The Multi-Channel Approach
Decision makers are hard to reach on any single channel. Use multiple:
Day 1: Send email Day 3: View their LinkedIn profile Day 5: Send LinkedIn connection request with note Day 7: Follow up on email with new value Day 10: Comment on their content if they post Day 14: Final email
- You become familiar
- You catch them on their preferred channel
- It shows persistence without being annoying
Signals You're Reaching the Wrong Person
- "Let me check with my manager"
- "I'll need to loop in [someone else]"
- "I don't have budget authority"
- "That's handled by another team"
- Long delays with no progress
What to do: Ask who else should be involved.

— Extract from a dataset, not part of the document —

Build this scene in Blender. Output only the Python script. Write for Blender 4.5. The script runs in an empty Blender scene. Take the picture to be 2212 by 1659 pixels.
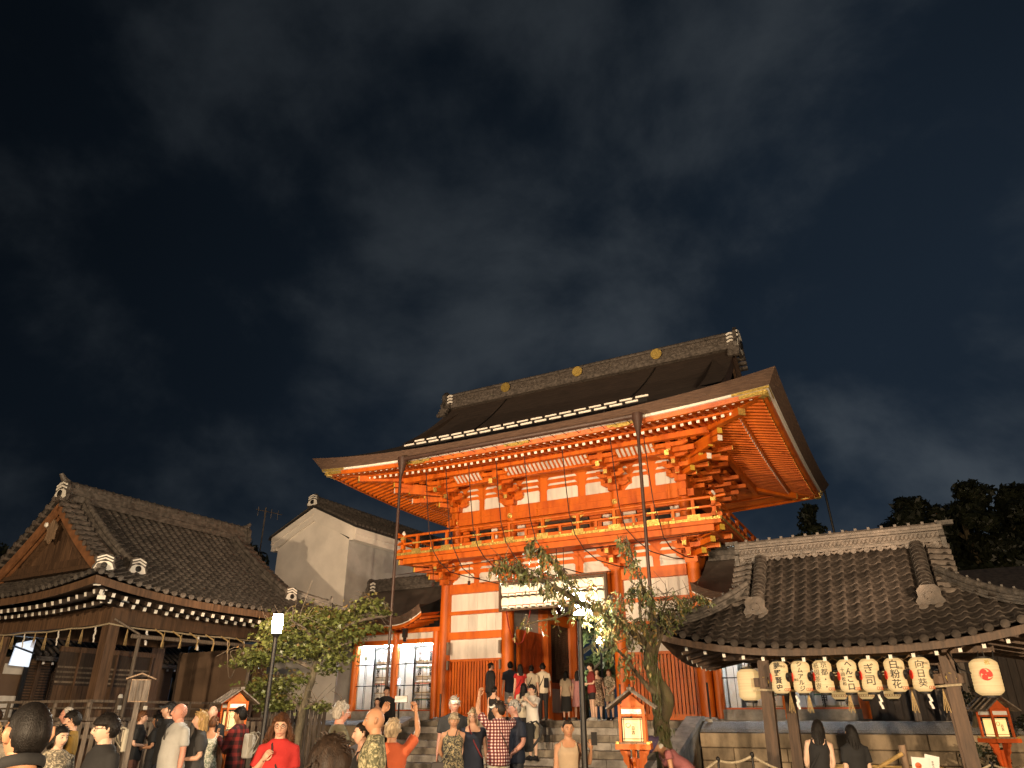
import bpy, math, random
from mathutils import Vector as V, Matrix as M4
random.seed(11)
R = math.radians
sc = bpy.context.scene
COL = sc.collection
D = bpy.data

# ---------------------------------------------------------------- camera, sky, lights, exposure
cam = D.cameras.new('camera')
cam.sensor_fit = 'HORIZONTAL'
cam.sensor_width = 36.0
cam.lens = 36.0 * 1560.0 / 2212.0
cam.clip_start = 0.1
cam.clip_end = 2000
cam_o = D.objects.new('camera', cam)
COL.objects.link(cam_o)
cam_o.location = (0, 0, 1.65)
cam_o.rotation_euler = (R(90 + 24.8), 0, 0)
sc.camera = cam_o
sc.view_settings.view_transform = 'Standard'
sc.view_settings.look = 'None'
sc.view_settings.exposure = 0.0
sc.view_settings.gamma = 1.0
sc.view_settings.use_curve_mapping = False
sc.render.engine = 'CYCLES'
sc.cycles.use_denoising = True
sc.cycles.use_light_tree = True
sc.cycles.max_bounces = 6
sc.cycles.diffuse_bounces = 3
sc.cycles.glossy_bounces = 3
sc.cycles.transmission_bounces = 6
sc.cycles.transparent_max_bounces = 8
sc.cycles.sample_clamp_indirect = 4.0
sc.cycles.caustics_reflective = False
sc.cycles.caustics_refractive = False

w = D.worlds.new('World')
sc.world = w
w.use_nodes = True
nt = w.node_tree
nt.nodes.clear()
N = lambda t: nt.nodes.new(t)
LK = lambda a, b: nt.links.new(a, b)
wo = N('ShaderNodeOutputWorld')
bg = N('ShaderNodeBackground')
bg2 = N('ShaderNodeBackground')
add = N('ShaderNodeAddShader')
sky = N('ShaderNodeTexSky')
sky.sky_type = 'NISHITA'
sky.sun_disc = False
sky.sun_elevation = R(-6)
sky.sun_rotation = R(210)
LK(sky.outputs[0], bg2.inputs[0])
bg2.inputs[1].default_value = 0.02
tc = N('ShaderNodeTexCoord')
# overcast night sky: torn clouds lit by the town over dark blue gaps (function of direction only)
mp = N('ShaderNodeMapping')
mp.inputs['Scale'].default_value = (1.7, 1.7, 2.2)
mp.inputs['Location'].default_value = (0.35, 0.2, 0.1)
mp.inputs['Rotation'].default_value = (0, R(8), R(20))
LK(tc.outputs['Generated'], mp.inputs[0])
n1 = N('ShaderNodeTexNoise')
n1.inputs['Scale'].default_value = 1.5
n1.inputs['Detail'].default_value = 7.5
n1.inputs['Roughness'].default_value = 0.56
n1.inputs['Distortion'].default_value = 0.15
LK(mp.outputs[0], n1.inputs['Vector'])
n2 = N('ShaderNodeTexNoise')
n2.inputs['Scale'].default_value = 0.8
n2.inputs['Detail'].default_value = 2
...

Get introduced to the actual decision maker.
The Referral Play
The most reliable way to reach decision makers is through referral.
- Current customers (especially if they know the decision maker)
- Investors (especially if they invested in both companies)
- Partners
- Industry connections
How to execute: 1. Identify the target decision maker 2. Check if anyone in your network knows them 3. Ask for the intro 4. Use the intro to get the meeting
Tools like Draftboard make step 2 instant - showing you exactly who in your extended network can connect you to any decision maker.
Account-Based Approach
For high-value accounts, go deeper:
Week 1-2: Research the company and key players Week 3-4: Engage with their content Week 5-6: Find connection paths and get introduced Week 7-8: Direct outreach to decision maker with full context
This approach has lower volume but much higher conversion.
Measuring Success
- Channel (email, LinkedIn, phone, intro)
- Path (cold, warm, referral)
- Title level
- Response rate
- Meeting rate
Use this data to focus on what works. For most people, warm paths through mutual connections will dramatically outperform pure cold.
Conclusion
Reaching decision makers requires more than a good pitch. It requires finding the right person, building a path through mutual connections or relevant context, and reaching out in a way that establishes credibility immediately. The more you can make cold outreach feel warm, the higher your success rate.